倍率色収差はデジタル補正されていることもあってどちらも良好。

逆光耐性

どちらもフレア耐性は良好でコントラスト低下は少ない。

ただし、レンズ構成枚数が多い17mm F1.2 PROは逆光時にゴーストが発生しやすい。

T値(レンズの明るさ)

厳密な比較では無いものの、同じ絞り値に設定した場合は同じシャッタースピードとなることが多い。PROとF1.8の絞り開放を比較すると確かに1段差のシャッタースピードとなります。

このため、シャッタースピードを1段分稼ぎやすい17mm F1.2 PROは屋内や暗所で画質を確保しやすいレンズと言うことが出来るでしょう。

まとめ

M.ZUIKO 17mm F1.8 コストパフォーマンスは良好

こんな方におすすめ

  • レンズ交換を楽しみたい人
  • 携帯性の高いカメラシステムが好きな人
  • 趣味性の高いデザインが好きな人
  • スナップ撮影が好きな人

注意点

  • レンズフードが不足しない
  • 絞り開放付近で周辺解像がやや甘い
  • 防塵防滴非対応
  • スナップショットフォーカスは段階的なピント調整機能

今回の比較で分かったポイントはこのレンズの良いところと悪いところ。開ける時は開けて、絞るときは絞って使えば、目立った欠点が無く使いやすい単焦点レンズ。

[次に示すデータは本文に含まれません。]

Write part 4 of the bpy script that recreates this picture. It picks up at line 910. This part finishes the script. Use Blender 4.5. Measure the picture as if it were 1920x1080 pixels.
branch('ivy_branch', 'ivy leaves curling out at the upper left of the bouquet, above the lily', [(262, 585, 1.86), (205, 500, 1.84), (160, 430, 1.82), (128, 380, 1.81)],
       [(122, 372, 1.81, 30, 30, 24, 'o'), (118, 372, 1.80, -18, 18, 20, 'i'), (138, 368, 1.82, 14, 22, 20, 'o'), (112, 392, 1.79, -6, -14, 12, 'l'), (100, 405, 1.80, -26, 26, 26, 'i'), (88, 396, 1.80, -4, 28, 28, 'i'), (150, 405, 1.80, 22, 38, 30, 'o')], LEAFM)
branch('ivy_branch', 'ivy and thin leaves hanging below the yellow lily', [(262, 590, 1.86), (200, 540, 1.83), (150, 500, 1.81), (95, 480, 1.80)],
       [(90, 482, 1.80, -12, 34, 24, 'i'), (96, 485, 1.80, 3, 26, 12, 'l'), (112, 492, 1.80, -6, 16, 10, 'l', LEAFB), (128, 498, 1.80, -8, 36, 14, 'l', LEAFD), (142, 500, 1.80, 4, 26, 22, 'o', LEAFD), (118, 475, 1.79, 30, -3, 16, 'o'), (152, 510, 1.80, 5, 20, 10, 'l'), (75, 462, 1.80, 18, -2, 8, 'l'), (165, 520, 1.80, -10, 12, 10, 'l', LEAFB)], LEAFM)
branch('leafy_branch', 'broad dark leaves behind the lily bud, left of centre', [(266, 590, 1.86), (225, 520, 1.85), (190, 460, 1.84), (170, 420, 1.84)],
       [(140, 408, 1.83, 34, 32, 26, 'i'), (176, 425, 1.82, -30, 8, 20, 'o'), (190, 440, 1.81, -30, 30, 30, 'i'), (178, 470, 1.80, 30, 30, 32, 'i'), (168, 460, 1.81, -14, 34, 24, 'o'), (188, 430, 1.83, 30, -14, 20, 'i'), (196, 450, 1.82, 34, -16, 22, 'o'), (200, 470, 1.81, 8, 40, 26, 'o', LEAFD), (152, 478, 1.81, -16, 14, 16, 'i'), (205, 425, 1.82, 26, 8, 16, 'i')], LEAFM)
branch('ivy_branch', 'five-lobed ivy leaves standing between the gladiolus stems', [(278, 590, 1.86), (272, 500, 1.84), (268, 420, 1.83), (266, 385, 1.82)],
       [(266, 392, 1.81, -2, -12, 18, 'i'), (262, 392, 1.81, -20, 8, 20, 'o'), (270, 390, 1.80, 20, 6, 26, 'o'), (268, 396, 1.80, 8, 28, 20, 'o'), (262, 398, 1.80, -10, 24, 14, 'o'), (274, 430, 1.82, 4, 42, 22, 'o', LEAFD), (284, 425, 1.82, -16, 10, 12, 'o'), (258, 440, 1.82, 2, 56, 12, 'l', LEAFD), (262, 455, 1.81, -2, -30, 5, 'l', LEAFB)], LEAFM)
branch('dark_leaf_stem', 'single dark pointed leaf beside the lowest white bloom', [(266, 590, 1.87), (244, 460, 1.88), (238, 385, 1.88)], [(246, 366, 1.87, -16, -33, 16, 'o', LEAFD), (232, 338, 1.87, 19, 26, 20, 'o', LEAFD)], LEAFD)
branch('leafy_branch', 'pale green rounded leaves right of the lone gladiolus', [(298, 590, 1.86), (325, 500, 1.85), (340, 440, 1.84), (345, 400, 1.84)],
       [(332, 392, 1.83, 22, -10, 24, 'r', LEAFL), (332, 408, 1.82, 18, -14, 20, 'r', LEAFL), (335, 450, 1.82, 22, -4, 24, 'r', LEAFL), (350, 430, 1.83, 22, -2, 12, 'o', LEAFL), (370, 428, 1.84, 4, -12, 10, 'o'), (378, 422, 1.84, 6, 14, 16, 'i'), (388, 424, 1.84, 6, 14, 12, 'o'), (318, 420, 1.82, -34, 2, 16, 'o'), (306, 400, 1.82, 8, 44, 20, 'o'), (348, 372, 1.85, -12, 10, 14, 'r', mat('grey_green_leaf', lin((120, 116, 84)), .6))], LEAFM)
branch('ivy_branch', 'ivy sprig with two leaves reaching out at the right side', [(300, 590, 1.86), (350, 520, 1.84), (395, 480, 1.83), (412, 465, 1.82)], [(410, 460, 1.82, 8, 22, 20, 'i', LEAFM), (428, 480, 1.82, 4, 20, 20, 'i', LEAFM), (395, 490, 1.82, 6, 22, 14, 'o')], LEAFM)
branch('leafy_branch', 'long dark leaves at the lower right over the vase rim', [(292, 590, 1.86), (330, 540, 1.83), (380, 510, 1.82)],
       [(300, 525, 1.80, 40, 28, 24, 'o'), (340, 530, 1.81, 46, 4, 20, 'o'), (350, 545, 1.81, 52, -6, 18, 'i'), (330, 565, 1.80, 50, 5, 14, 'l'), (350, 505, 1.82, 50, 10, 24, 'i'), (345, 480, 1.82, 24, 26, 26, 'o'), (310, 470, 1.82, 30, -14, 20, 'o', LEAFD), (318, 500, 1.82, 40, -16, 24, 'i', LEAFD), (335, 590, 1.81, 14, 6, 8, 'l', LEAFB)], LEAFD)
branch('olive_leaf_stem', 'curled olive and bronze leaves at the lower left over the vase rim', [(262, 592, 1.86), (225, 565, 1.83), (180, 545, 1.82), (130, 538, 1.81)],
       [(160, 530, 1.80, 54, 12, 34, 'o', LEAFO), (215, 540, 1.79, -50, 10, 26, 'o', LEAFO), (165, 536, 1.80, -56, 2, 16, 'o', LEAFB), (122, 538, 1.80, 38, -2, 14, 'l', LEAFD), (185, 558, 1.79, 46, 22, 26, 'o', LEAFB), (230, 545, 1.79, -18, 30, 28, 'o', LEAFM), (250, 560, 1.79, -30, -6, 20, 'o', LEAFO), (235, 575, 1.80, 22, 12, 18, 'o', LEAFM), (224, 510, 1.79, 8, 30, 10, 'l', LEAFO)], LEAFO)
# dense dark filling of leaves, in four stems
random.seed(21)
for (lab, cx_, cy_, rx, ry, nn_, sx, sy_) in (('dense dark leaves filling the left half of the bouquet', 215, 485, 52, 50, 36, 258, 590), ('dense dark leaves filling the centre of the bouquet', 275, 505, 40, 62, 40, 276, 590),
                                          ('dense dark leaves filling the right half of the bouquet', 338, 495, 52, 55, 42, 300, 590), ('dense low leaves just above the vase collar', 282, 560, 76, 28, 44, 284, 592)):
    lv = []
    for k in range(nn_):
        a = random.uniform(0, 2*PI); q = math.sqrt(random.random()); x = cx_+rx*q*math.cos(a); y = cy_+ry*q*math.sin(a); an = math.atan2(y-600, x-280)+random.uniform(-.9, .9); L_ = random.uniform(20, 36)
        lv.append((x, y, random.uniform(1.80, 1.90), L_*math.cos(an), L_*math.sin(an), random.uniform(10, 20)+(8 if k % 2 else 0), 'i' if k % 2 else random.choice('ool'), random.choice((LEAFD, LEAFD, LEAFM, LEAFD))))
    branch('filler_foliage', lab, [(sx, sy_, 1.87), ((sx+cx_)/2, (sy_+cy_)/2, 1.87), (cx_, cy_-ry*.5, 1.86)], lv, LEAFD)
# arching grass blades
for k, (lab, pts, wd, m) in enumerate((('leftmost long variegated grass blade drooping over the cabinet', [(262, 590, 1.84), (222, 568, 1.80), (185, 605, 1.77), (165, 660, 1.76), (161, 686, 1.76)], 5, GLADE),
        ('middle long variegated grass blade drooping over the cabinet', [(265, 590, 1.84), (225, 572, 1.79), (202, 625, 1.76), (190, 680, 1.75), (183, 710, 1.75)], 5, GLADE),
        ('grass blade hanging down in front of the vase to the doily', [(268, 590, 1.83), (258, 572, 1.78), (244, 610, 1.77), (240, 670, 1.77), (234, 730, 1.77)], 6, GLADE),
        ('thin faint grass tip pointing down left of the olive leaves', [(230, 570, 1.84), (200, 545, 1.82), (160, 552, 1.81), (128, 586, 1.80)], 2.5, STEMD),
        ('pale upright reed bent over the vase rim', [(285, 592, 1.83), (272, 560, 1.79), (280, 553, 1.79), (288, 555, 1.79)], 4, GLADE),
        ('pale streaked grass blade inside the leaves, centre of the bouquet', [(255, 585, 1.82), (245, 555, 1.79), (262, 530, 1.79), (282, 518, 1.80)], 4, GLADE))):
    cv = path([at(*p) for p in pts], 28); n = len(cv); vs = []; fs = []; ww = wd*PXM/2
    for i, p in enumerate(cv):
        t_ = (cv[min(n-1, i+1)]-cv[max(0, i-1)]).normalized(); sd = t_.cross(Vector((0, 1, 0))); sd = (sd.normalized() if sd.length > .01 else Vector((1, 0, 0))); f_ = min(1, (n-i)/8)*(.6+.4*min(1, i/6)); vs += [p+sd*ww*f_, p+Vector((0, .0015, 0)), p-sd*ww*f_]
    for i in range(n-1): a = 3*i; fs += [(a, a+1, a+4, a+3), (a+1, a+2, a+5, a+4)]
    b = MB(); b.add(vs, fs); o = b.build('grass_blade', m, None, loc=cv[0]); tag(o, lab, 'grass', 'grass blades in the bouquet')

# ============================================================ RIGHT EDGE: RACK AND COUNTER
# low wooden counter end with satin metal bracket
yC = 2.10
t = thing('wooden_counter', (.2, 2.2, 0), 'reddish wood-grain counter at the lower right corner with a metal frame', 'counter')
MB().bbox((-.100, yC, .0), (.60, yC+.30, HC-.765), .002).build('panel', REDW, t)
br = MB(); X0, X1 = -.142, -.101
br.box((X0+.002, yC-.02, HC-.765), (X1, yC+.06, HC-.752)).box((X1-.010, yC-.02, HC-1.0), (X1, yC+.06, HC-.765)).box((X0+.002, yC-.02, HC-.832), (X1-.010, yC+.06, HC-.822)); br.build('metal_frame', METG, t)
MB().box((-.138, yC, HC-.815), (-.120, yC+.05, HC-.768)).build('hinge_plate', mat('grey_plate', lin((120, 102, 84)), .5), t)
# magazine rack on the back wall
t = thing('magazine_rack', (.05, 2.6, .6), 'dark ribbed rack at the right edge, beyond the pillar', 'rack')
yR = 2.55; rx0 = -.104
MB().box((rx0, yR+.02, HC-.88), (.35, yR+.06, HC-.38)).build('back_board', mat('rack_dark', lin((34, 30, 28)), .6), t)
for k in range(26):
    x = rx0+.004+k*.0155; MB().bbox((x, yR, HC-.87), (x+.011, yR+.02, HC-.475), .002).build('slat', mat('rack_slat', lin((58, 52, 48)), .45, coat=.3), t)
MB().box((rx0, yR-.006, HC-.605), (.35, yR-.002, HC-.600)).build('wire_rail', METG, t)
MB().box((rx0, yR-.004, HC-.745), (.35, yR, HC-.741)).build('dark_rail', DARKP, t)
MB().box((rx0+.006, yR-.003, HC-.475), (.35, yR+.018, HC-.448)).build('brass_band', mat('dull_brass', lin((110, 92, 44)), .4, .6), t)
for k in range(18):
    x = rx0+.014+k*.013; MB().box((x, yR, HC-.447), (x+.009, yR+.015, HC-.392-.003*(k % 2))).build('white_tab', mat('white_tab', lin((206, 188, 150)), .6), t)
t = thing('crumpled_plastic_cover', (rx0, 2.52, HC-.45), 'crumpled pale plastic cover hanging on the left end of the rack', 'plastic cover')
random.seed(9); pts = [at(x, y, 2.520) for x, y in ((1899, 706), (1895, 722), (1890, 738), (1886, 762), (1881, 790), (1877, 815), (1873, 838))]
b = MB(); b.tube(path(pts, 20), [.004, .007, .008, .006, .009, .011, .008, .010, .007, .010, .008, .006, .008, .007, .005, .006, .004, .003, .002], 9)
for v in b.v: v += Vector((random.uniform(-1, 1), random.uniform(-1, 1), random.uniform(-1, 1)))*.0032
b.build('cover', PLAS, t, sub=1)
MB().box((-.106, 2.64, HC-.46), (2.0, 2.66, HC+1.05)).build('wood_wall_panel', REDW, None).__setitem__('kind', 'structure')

PROほど堅牢性は無いものの、小型軽量で携帯性が良好なので行楽や旅行はこれで十分。

LEICA DG SUMMILUX 15mm/F1.7 ASPH.」との選択で迷うかもしれませんが、画角の好みで決めれば良いかなと。光芒は17mm F1.8のほうが個性的。

ただし、レンズフードが付属していないのでやや高価な純正フードか社外製のねじ込み式フードも併せて検討しておくべき。

M.ZUIKO 17mm F1.2 PRO ベストを尽くすならコレ

こんな方におすすめ

  • 17mmでベストを尽くしたい人
  • 雨や砂塵など厳しい撮影環境に臨む人
  • マニュアルフォーカスを多用する人
  • ボケ質を重視する人
  • 屋内・暗所での撮影が多い人

注意点

  • マイクロフォーサーズレンズとしては高価
  • 逆光でゴーストが発生しやすい

M.ZUIKO 17mm F1.8も良いレンズですが、それを全体的に上回っているのがこのレンズ。

解像性能とボケ質が見事なまでに両立し、17mm F1.8と比べて1段明るい。さらに耐候性・AFの精度やスピード・MFの使いやすさ、などなど全方位で優れている。お金に余裕があり、サイズが気にならないのであればベストバイ。

欠点を挙げるとするならば、価格設定とレンズ構成枚数。コストパフォーマンスは決して良好とは言えず、光学性能の差に加えて防塵防滴や使い勝手など利便性の差も考慮する必要はあるでしょう。